東日本大震災当時、釜石市立釜石東中学校に勤務 山田町立 豊間根中学校教諭 平野美代子 先生

 津波の危険が迫る中、無我夢中で避難場所にたどり着き、いざ生徒を保護者へ引き渡す時になって、筆記具も紙も持っていないことに気がつきました。記録ができずに、記憶に頼りましたが不安でした。避難訓練で、まず出席簿を持つ意味を初めて実感しました。
 しばらくは、携帯電話もつながりませんでした。テレビやラジオで情報を流してもらう一方で、段ボールに「釜石東中の教員です。生徒に伝えたいことがあります」と書き、手分けして避難所や仮設の役所を回りました。
 学校再開後は、環境への適応が早い子どもたちから学ぶこともありました。校舎も失い、十分な設備も道具もない中、日常のちょっとした変化に喜びを見出す。コッペパンと牛乳だけの給食に、ゆで卵がつくと歓声が上がるのです。「学校はこうあるべき」という考えは、かえって子どもたちを窮屈にするのだと気づかされました。
 震災後は、卒業生もよく学校を訪ねて来ました。そんな時、「ごめんね、今忙しいから」と言わないよう心掛けました。学校は常に子どもたちが「不安」を吐き出せる場にしておきたかった。
 学校に保護者から不満や愚痴の電話も押し寄せました。最初は、「こちらの事情も知らないで」と反発も感じましたが、そこで「お父さんも大変な中、頑張っていますね」と一言かけると、電話の向こう側の雰囲気が変わるのです。大変な時ほど子どもたちの、保護者の、地域のよりどころになる。それが「学校」なのだと痛感しました。日頃からの対話や交流をより充実させていきたいと強く思います。

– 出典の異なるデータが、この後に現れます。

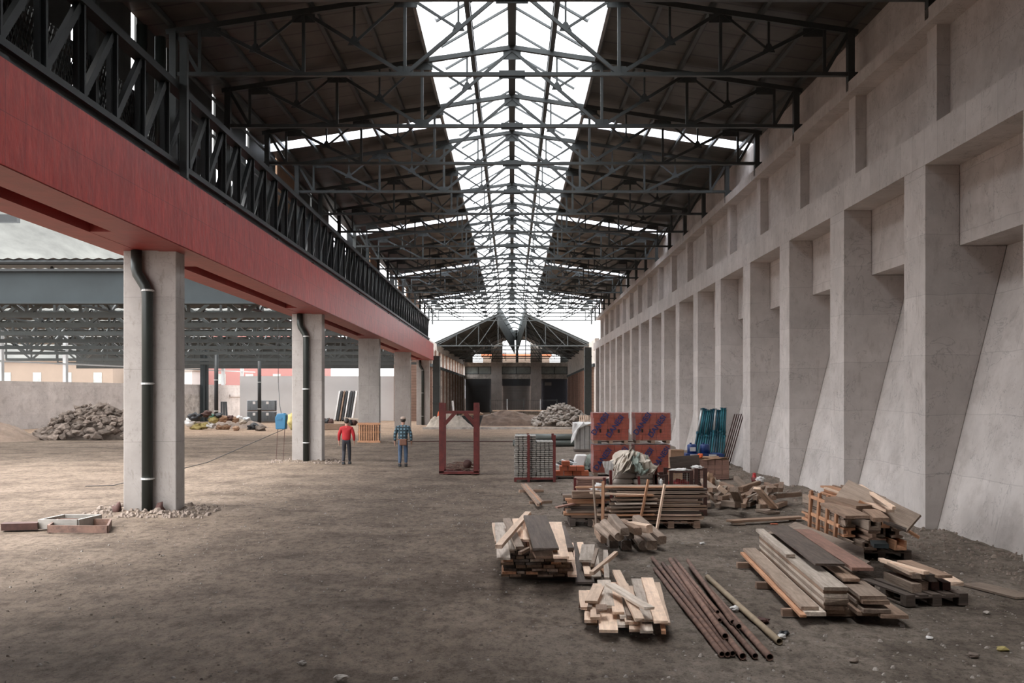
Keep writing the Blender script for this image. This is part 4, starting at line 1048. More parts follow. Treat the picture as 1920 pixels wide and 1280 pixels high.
# small debris on the floor
board('board', G(1820, 1092, .03), G(1925, 1118, .03), .35, .025, 'w_grey', 'thin grey board on the floor at the right picture edge')
board('offcut', G(990, 960, .03), G(984, 968, .03), .09, .03, 'w_pale', 'small pale offcut behind the left board stack', 'board')
# ================================================================== stacks of wrapped bricks
def textmesh(txt, size, mt, name, par, Mx, shear=0.0, extr=.003):
    cu = bpy.data.curves.new('lettering', 'FONT'); cu.body = txt; cu.size = size; cu.align_x = 'CENTER'; cu.align_y = 'CENTER'; cu.extrude = extr; cu.shear = shear; cu.offset = size*.02
    to = bpy.data.objects.new('tmp', cu); COL.objects.link(to)
    dg = bpy.context.evaluated_depsgraph_get(); me = bpy.data.meshes.new_from_object(to.evaluated_get(dg)); bpy.data.objects.remove(to)
    me.name = name; me.materials.clear(); me.materials.append(mt)
    me.transform(Mx); o = bpy.data.objects.new(name, me); COL.objects.link(o)
    if par: o.parent = par; me.transform(Matrix.Translation(-parent_world(par)))
    return o
def upright(loc, roll=0.0, face='-y'):
    R_ = Matrix.Rotation(math.radians(90), 4, 'X') @ Matrix.Rotation(roll, 4, 'Z')
    if face == '-x': R_ = Matrix.Rotation(math.radians(-90), 4, 'Z') @ R_
    return Matrix.Translation(loc) @ R_
rb = random.Random(5)
def brick_pack(x0, y0, z0, lab, seed):
    Wd, Dp, Hh = 1.16, 1.0, .95
    r = empty('brick_pallet', (x0+Wd/2, y0+Dp/2, z0), lab, 'bricks', 'film-wrapped packs of red bricks')
    q = MB()
    for i in range(3): q.box(x0+.03+i*.49, x0+.15+i*.49, y0, y0+Dp, z0, z0+.09)
    q.box(x0, x0+Wd, y0, y0+Dp, z0+.09, z0+.11); q.build('pallet_base', M['w_brown'], r)
    rr = random.Random(seed)
    for l in range(5):
        q = MB(); zz = z0+.115+l*.178
        n = 5; bw = Wd/n; dx = rr.uniform(-.015, .015)
        for c_ in range(n):
            for (ya, yb) in ((0, .5), (.5, 1.0)):
                f = rr.uniform(0, .012)
                q.box(x0+dx+c_*bw+.003, x0+dx+(c_+1)*bw-.003, y0+ya+f, y0+yb-.004, zz, zz+.172)
        q.build('brick_course', M['wrapbrick'], r)
    q = MB()
    for (px, pz) in ((.45, .36), (.80, .35), (.2, .36)):
        q.box(x0+px, x0+px+.06, y0-.004, y0+.01, z0+pz, z0+pz+.11)
    q.build('grip_hole_shade', M['hole_shade'], r)  # black patches on the brick face, painted shade of the holes
    e = .02; q = MB(); n = 9
    q.box(x0-e, x0+Wd+e, y0-e, y0+Dp+e, z0+.10, z0+Hh+.07); q.build('plastic_film', M['film'], r)
    for (px, pz) in ([(.26, .42), (.80, .46)] if seed % 2 else [(.18, .52), (.66, .44)]):
        textmesh('DANESI', .245, M['blue_ink'], 'lettering', r, upright(Vector((x0+px+.05, y0-.026, z0+pz+.12)), math.radians(55)))
    return r
bx = (1145-CX)/57.6-.58; by = 34.7
for i, (x, yy_, z, w_) in enumerate(((bx, by, 0, 'lower left'), (bx, by, 1.05, 'upper left'), ((1224-CX)/57.6-.58, by+.1, 0, 'lower right'), ((1224-CX)/57.6-.57, by+.1, 1.05, 'upper right'))):
    brick_pack(x, yy_, z, 'film-wrapped pallet of red bricks with blue lettering, %s of the four' % w_, i+3)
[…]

阪神・淡路大震災当時、芦屋市立潮見小学校に勤務 芦屋市立潮見小学校教諭 瀧ノ内秀都 先生

 学校を再開できたのは地震発生後、2週間が経過した頃です。登校してきた児童数は震災前の3分の1程度でしたが、約2カ月後には、ほぼ元通りの顔ぶれで学期末を迎えることができました。
 「震災後も楽しく学校に通えたのは、先生がいつもの先生でいてくれたから」
 受け持っていた子どもの言葉です。当たり前のことが、当たり前に存在している。そのありがたさを実感しました。
 子どもと接するうえで特に大事にしていたのは、しっかりと話を「聴く」ことでした。震災後しばらくすると、授業中に突然、立ち上がって地震の話を始める子どもが出てきたのです。「いいよ、続けて」と声をかけました。こちらから地震の話をすると泣き出す子もいる時期でしたが、話しているうちに、不安な気持ちが解消されていくようでした。「心のケア」という言葉が使われる以前のことでしたが、知らず知らずにそれを行っていたのでしょう。
 授業では、震災前から行っていた「3分間100字作文」をあえて続けました。テーマを決めない自由作文です。5カ月経ったころ、ひとりの子が「地震の時は本当に怖かった」と書いたのです。それがきっかけとなり、みんなが地震について発信することができるようになりました。こうした声を「学級通信」にまとめ、子ども、教職員、保護者で共有しました。
 震災後の厳しい状況の中でも、話したいときは話し、泣きたいときは泣き、笑いたいときは笑い、休みたいときは休める。おとなと子どもが一緒になって、そんな環境を作ることが大事だと思います。